President Kovind says legal system should be simplified in regional languages

He said that it is important to not only take justice to people but also to make it understandable to litigating parties.

Update: 2019-07-13 13:43 GMT
Kovind, the first-ever Indian head of state to visit Croatia, arrived here on Monday along with his wife Savita Kovind on the first leg of his three-nation visit. (Photo: ANI)

Chennai: President Ram Nath Kovind on Saturday said there was a need to enhance legal literacy and simplify legal rules.

Delivering a special convocation address of the Tamil Nadu Dr Ambedkar Law University here, he said that it is important to not only take justice to the people but also to make it understandable to litigating parties in a language they know.

"Perhaps a system could be evolved whereby certified translated copies of judgements are made available by the High Courts in the local or regional language," Kovind said adding that he had made this suggestion in October 2017 while addressing the Valedictory Ceremony of the Diamond Jubilee celebrations of the High Court of Kerala in Kochi.

The President said he had visited Chhattisgarh and discussed the idea with the then Chief Justice of the High Court of Chhattisgarh Justice T. B. Radhakrishnan, who now is the Chief Justice of Calcutta High Court and within a few days, the High Court of Chhattisgarh implemented the suggestion.

"Since then litigants can avail translated copies of the judgments of the High Court of Chhattisgarh in Hindi. I am happy to learn that some other High Courts have also responded to the suggestion positively. The language of certified copies could be Malayalam in the Kerala High Court or Tamil in the Madras High Court, as the case may be," Kovind said.

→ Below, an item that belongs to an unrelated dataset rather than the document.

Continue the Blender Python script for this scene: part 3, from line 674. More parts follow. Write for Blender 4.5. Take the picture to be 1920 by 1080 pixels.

The President said the need to make the provision of justice speedier and affordable places a great responsibility on the lawyer community.

An advocate has a responsibility to the client, but also a duty to assist the court in delivery of justice.

"Our legal system has a reputation for being expensive and for being prone to delays. There are some who tend to use and abuse the instrument of adjournments as a tactic to slow down proceedings, rather than a response to a genuine emergency. This makes obtaining justice costly for the litigant. It would be a travesty of our republican ethic if a poor person did not get the same access to the law as a rich person. The legal profession must continue to address this collectively," Kovind said.

The President conferred LL.D. (Honoris Causa) degrees on three eminent jurists -Justice (Retd) P. Sathasivam, former Chief Justice of India and currently Governor of Kerala; Justice Sharad Arvind Bobde, Judge of the Supreme Court of India; and Justice Vijaya Kamlesh Tahilramani, Chief Justice of the Madras High Court - at the convocation.